Sur cette période il est fait chevalier de l’ordre royal de la légion d’honneur par ordonnance du 23 mai 1825.

Puis nommé Chevalier de l’ordre royal de Saint Louis par ordonnance du 29 octobre 1828.

Il est nommé commandant du fort de Querqueville le 9 juillet 1829 jusqu’à sa retraite le 1er mars 1846 (ill. 29).

ill. 29

V° Eugène BARDIN, le fils d’Hélène DIGARD et de Philippe BARDIN

Ill .30

Leur fils Eugène BARDIN (ill. 30) quant à lui eut une grande carrière militaire et pour vous en parler je vais laisser Théophile LAMATHIERE le faire avec son livre Panthéon de la Légion d’honneur en page 261. Source Gallica.bnf.fr (ill. 31)

Ce qui touche à Eugène BARDIN est recherché. Le lot n°50 de la vente ADER du 6 juin 2012 s’est vendu à 2100 €.

Il contenait :

* Une Médaille de la valeur militaire sarde «Spedizione d’Oriente 1855-1856». Argent. Revers gravé «BARDIN/E/CAPIT. ADJ.MAJ/21E LIG». Ruban ancien. T.T.B.
* Une Médaille de Crimée par WYON. Argent. Ruban ancien à deux agrafes françaises «Inkermann» et «Sebastopol». Une poinçonnée. T.T.B.
* Une Photographie (16 x 10 cm) du Général de division Bardin, en uniforme, portant ses décorations dont les deux médailles précitées. Époque IIIe République. (Petits frottements).
* Une Avis de promotion au grade de sous lieutenant du 21e de ligne à Cherbourg. Fait à Paris le 12 avril 1843 et signé de Soult Duc de Dalmatie.
* Une Lettre de Monsieur Sivard de G. le 8 janvier 1860. Avec enveloppe adressée au capitaine adjudant major du 21e de ligne Bardin.
* Huit lettres relatives à ses fonctions d’inspecteur vers 1879-1881 dans le district d’Aumale et en Algérie.

ill. 32

VI° Conclusion

Maintenant que tous les protagonistes de l’acte et autour de l’acte sont situés, intéressons nous à l’acte en lui-même :

Marie-Suzanne LEVALLOIS est propriétaire au 22 février 1832 :

ill. 33

Une carte postale ancienne nous propose une vue du passage Digard en 1919, où se trouvait une boutique et deux magasins appartenant à Marie-Suzanne LEVALLOIS en 1832 (ill. 34).
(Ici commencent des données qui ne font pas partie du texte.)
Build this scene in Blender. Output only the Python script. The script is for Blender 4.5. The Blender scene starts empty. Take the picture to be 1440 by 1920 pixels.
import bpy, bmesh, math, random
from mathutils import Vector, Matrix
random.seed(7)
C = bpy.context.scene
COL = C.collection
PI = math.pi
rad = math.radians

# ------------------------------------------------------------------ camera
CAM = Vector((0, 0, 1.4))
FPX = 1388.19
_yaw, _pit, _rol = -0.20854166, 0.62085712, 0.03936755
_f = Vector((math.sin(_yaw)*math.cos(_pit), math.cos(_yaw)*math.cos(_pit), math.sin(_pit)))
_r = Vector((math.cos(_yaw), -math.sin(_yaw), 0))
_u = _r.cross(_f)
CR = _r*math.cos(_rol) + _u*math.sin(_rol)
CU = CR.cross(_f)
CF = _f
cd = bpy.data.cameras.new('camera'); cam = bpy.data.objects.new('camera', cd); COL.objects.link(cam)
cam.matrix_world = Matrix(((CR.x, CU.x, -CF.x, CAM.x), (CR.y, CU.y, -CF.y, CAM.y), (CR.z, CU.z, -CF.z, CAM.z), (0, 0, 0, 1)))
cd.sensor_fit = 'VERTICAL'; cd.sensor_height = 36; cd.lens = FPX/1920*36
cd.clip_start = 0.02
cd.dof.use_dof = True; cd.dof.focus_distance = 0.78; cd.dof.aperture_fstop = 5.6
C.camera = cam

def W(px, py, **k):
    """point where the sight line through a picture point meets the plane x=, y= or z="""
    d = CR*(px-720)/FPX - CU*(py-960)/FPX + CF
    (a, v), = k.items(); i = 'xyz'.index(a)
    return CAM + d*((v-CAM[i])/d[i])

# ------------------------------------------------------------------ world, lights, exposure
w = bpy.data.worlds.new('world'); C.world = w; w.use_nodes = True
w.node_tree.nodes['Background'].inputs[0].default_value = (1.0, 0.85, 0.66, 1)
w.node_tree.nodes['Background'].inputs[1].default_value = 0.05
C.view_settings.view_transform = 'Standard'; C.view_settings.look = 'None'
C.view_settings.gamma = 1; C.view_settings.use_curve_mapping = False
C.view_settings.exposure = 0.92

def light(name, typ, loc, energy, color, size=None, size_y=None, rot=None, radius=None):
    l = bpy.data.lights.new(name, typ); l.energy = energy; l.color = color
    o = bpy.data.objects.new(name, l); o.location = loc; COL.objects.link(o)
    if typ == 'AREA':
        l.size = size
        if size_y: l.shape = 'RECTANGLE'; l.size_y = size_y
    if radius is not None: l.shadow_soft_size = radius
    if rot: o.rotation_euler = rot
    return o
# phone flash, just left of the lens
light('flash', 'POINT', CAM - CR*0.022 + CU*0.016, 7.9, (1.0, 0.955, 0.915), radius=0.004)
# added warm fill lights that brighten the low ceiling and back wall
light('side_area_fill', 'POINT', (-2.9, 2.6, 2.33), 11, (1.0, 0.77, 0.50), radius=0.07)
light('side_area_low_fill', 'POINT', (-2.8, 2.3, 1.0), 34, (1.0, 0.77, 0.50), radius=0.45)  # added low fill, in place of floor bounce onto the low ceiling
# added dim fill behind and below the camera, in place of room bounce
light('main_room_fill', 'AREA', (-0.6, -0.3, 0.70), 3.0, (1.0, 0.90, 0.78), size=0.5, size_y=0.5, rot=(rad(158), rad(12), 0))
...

Le n°8 de la rue Grande Vallée où demeurait la famille DIGARD se situait au niveau du cercle bleu sur la parcelle 749 et non au n°8 de l’actuelle résidence Marianne, située sur la croix bleu (ill. 34).

ill. 34
ill. 35 : recensement au 8 rue Grande Vallée en 1811
(Archives Municipales de Cherbourg, photo D. Châtel)

Nous apprenons que cette donation est faite sous condition que Marie-Suzanne LEVALLOIS jouisse des revenus des biens de son vivant sans en être propriétaire. En contrepartie ses enfants devaient lui payer une rente viagère totale de 500 F : dont 300 F par sa fille et 200 F par son fils. Cette somme de 500 F était payable en son domicile deux fois par an et à parts égales. 250F le jour de Pâques 1833 puis 250 F le 29 septembre 1833. Et ainsi de suite chaque années, jusqu’à sa mort.

Hélène-Françoise DIGARD reçu la maison sise au 8 rue Grande Vallée ainsi que la somme de 1800 F et 124,61 F pris sur la rente de 249,22 F de M. Nicolas GALLIE, propriétaire à Tourlaville.

Charles-François DIGARD reçu la boutique et les deux magasins sis Chasse Digard, ainsi que la rente foncière ROUMY de 300 F due par les héritiers de Jean-François ROUMY, marchand boucher à Cherbourg, et 124,65 F pris sur la rente de 249,22 F de M. Nicolas GALLIE, propriétaire à Tourlaville.

Marie-Suzanne LEVALLOIS mourut le 14 novembre 1835 à 7h00 du matin chez Edmé-Agnan-Philippe BARDIN, son gendre, à Equeurdreville.

ill. 36

Hélène-Françoise DIGARD lui paya un total de 600 F et Charles-François DIGARD un total de de 400 F de rente viagère (1 Franc de 1850 = 3,27 euros d’aujourd’hui).